▸ Challenge
Leave out the pictures and reproduce all of the data exactly.

▸ Information provided
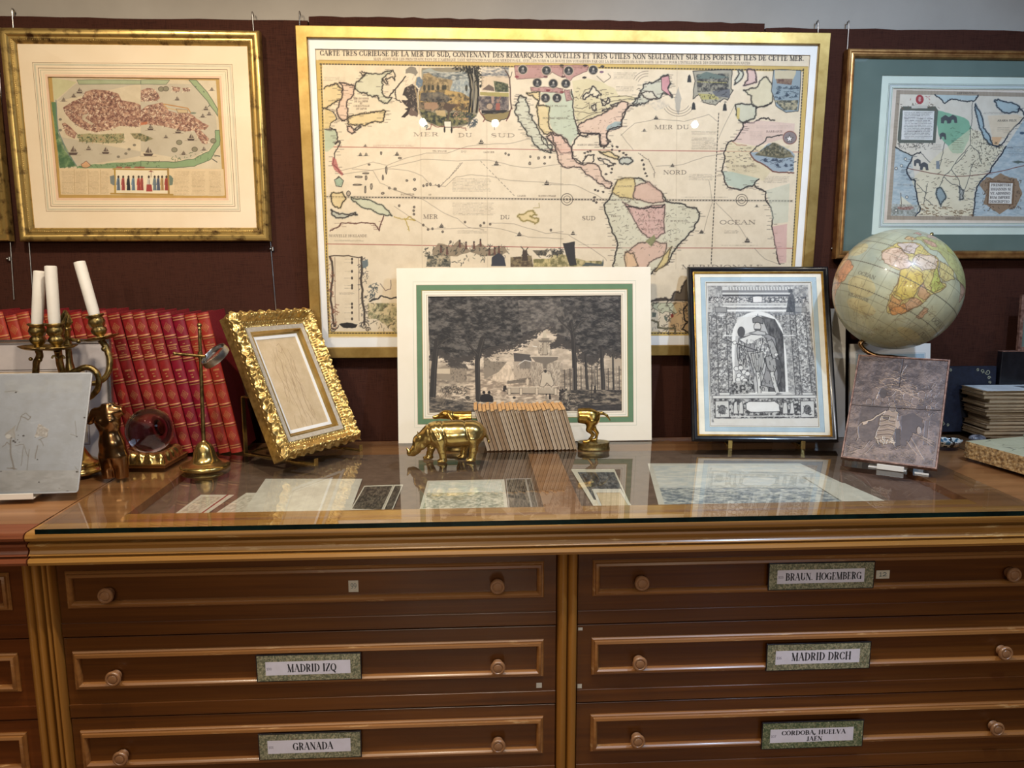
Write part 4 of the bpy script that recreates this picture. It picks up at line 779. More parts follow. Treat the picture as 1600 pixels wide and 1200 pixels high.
# castle, harbour and mountain vignettes at the upper right
A.poly(rough(e8(130, 120, 480, 110, 470, 270, 490, 290, 440, 380, 400, 370, 330, 425, 220, 400, 180, 330, 130, 370, 150, 210), 1.2, 2), (166, 160, 140), 1, BK, 1.1); A.tex(e8(160, 150, 450, 140, 450, 290, 170, 310), (66, 66, 66), (150, 144, 124), 4, seed=3); A.poly(e8(170, 160, 250, 125, 360, 155, 460, 175, 350, 190, 165, 190), (108, 126, 116)); A.poly(e8(175, 320, 330, 330, 370, 375, 210, 375), (180, 170, 100)); A.poly(e8(300, 300, 460, 280, 460, 360, 330, 345), (96, 100, 112), .8); A.line(e8(170, 215, 430, 225), (190, 180, 90), 1); A.marks(e8(150, 140, 460, 140, 420, 400, 200, 400), 70, (50, 48, 50), .8, 3, seed=31)
for (x, y) in ((98, 185), (136, 430), (415, 440)): A.poly([(p[0], p[1]) for p in e8(x-20, y+35, x-12, y-20, x, y-35, x+12, y-20, x+18, y+35)], (60, 58, 58))
A.poly(rough(e8(850, 110, 1095, 115, 1070, 480, 960, 490, 870, 430, 830, 300), 1, 2), (142, 160, 168), 1, BK, .9); A.poly(rough(e8(860, 110, 1050, 115, 1040, 160, 1000, 230, 910, 215, 860, 190), 1, 2), (206, 190, 152)); A.tex(e8(870, 190, 1020, 190, 1010, 245, 880, 230), (120, 84, 70), (150, 120, 96), 3); A.marks(e8(860, 260, 1080, 250, 1070, 360, 860, 360), 50, (60, 78, 96), .9, 4, seed=32, ang=0); A.tex(e8(850, 380, 1070, 380, 1060, 470, 940, 470), (84, 86, 76), (176, 164, 128), 3, seed=5)
for (x, y) in ((883, 318), (968, 332), (905, 365), (1048, 345), (1062, 270), (1005, 275)): A.ship(*e8(x, y)[0], .55, (40, 60, 84))
A.ell(*e8(995, 715)[0], 10.5, 10, (142, 128, 128), edge=(150, 80, 66), w=1.2); X, Y = e8(992, 725)[0]
A.poly([(X+(6.2 if i % 2 == 0 else 2.6)*math.cos(-math.pi/2+i*math.pi/5), Y+(6.2 if i % 2 == 0 else 2.6)*math.sin(-math.pi/2+i*math.pi/5)) for i in range(10)], (232, 226, 222), edge=BK, w=.6)
A.poly(rough(e8(640, 850, 720, 840, 800, 770, 860, 770, 930, 790, 1000, 830, 1040, 870, 1030, 1020, 940, 1020, 840, 1010, 780, 960, 700, 930), 1, 2), (150, 166, 178)); A.poly(rough(e8(680, 870, 760, 830, 790, 780, 810, 820, 835, 760, 890, 770, 905, 850, 925, 790, 945, 860, 990, 835, 1035, 890, 900, 900), .8, 2), (110, 104, 76)); A.tex(e8(690, 860, 790, 790, 835, 765, 890, 770, 1000, 840, 1030, 895), (76, 76, 56), (160, 146, 108), 3, a=.8); A.marks(e8(690, 900, 1030, 900, 1020, 1010, 800, 970), 60, (54, 66, 86), .9, 4, seed=33, ang=0)
for (x, y) in ((775, 915), (845, 915), (875, 915), (885, 960), (958, 960)): A.ship(*e8(x, y)[0], .55, (40, 56, 84))
A.line(rough(e8(640, 855, 700, 790, 760, 760, 790, 710, 870, 700, 930, 690), 1.6, 3), (66, 60, 56), 1.6); A.line(rough(e8(640, 855, 690, 920, 780, 970, 840, 1015, 940, 1025, 1030, 1030), 1.2, 3), (130, 70, 56), 2)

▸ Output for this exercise
Write part 4 of the bpy script that recreates this picture. It picks up at line 779. More parts follow. Treat the picture as 1600 pixels wide and 1200 pixels high.
# castle, harbour and mountain vignettes at the upper right
A.poly(rough(e8(130, 120, 480, 110, 470, 270, 490, 290, 440, 380, 400, 370, 330, 425, 220, 400, 180, 330, 130, 370, 150, 210), 1.2, 2), (166, 160, 140), 1, BK, 1.1); A.tex(e8(160, 150, 450, 140, 450, 290, 170, 310), (66, 66, 66), (150, 144, 124), 4, seed=3); A.poly(e8(170, 160, 250, 125, 360, 155, 460, 175, 350, 190, 165, 190), (108, 126, 116)); A.poly(e8(175, 320, 330, 330, 370, 375, 210, 375), (180, 170, 100)); A.poly(e8(300, 300, 460, 280, 460, 360, 330, 345), (96, 100, 112), .8); A.line(e8(170, 215, 430, 225), (190, 180, 90), 1); A.marks(e8(150, 140, 460, 140, 420, 400, 200, 400), 70, (50, 48, 50), .8, 3, seed=31)
for (x, y) in ((98, 185), (136, 430), (415, 440)): A.poly([(p[0], p[1]) for p in e8(x-20, y+35, x-12, y-20, x, y-35, x+12, y-20, x+18, y+35)], (60, 58, 58))
A.poly(rough(e8(850, 110, 1095, 115, 1070, 480, 960, 490, 870, 430, 830, 300), 1, 2), (142, 160, 168), 1, BK, .9); A.poly(rough(e8(860, 110, 1050, 115, 1040, 160, 1000, 230, 910, 215, 860, 190), 1, 2), (206, 190, 152)); A.tex(e8(870, 190, 1020, 190, 1010, 245, 880, 230), (120, 84, 70), (150, 120, 96), 3); A.marks(e8(860, 260, 1080, 250, 1070, 360, 860, 360), 50, (60, 78, 96), .9, 4, seed=32, ang=0); A.tex(e8(850, 380, 1070, 380, 1060, 470, 940, 470), (84, 86, 76), (176, 164, 128), 3, seed=5)
for (x, y) in ((883, 318), (968, 332), (905, 365), (1048, 345), (1062, 270), (1005, 275)): A.ship(*e8(x, y)[0], .55, (40, 60, 84))
A.ell(*e8(995, 715)[0], 10.5, 10, (142, 128, 128), edge=(150, 80, 66), w=1.2); X, Y = e8(992, 725)[0]
A.poly([(X+(6.2 if i % 2 == 0 else 2.6)*math.cos(-math.pi/2+i*math.pi/5), Y+(6.2 if i % 2 == 0 else 2.6)*math.sin(-math.pi/2+i*math.pi/5)) for i in range(10)], (232, 226, 222), edge=BK, w=.6)
A.poly(rough(e8(640, 850, 720, 840, 800, 770, 860, 770, 930, 790, 1000, 830, 1040, 870, 1030, 1020, 940, 1020, 840, 1010, 780, 960, 700, 930), 1, 2), (150, 166, 178)); A.poly(rough(e8(680, 870, 760, 830, 790, 780, 810, 820, 835, 760, 890, 770, 905, 850, 925, 790, 945, 860, 990, 835, 1035, 890, 900, 900), .8, 2), (110, 104, 76)); A.tex(e8(690, 860, 790, 790, 835, 765, 890, 770, 1000, 840, 1030, 895), (76, 76, 56), (160, 146, 108), 3, a=.8); A.marks(e8(690, 900, 1030, 900, 1020, 1010, 800, 970), 60, (54, 66, 86), .9, 4, seed=33, ang=0)
for (x, y) in ((775, 915), (845, 915), (875, 915), (885, 960), (958, 960)): A.ship(*e8(x, y)[0], .55, (40, 56, 84))
A.line(rough(e8(640, 855, 700, 790, 760, 760, 790, 710, 870, 700, 930, 690), 1.6, 3), (66, 60, 56), 1.6); A.line(rough(e8(640, 855, 690, 920, 780, 970, 840, 1015, 940, 1025, 1030, 1030), 1.2, 3), (130, 70, 56), 2)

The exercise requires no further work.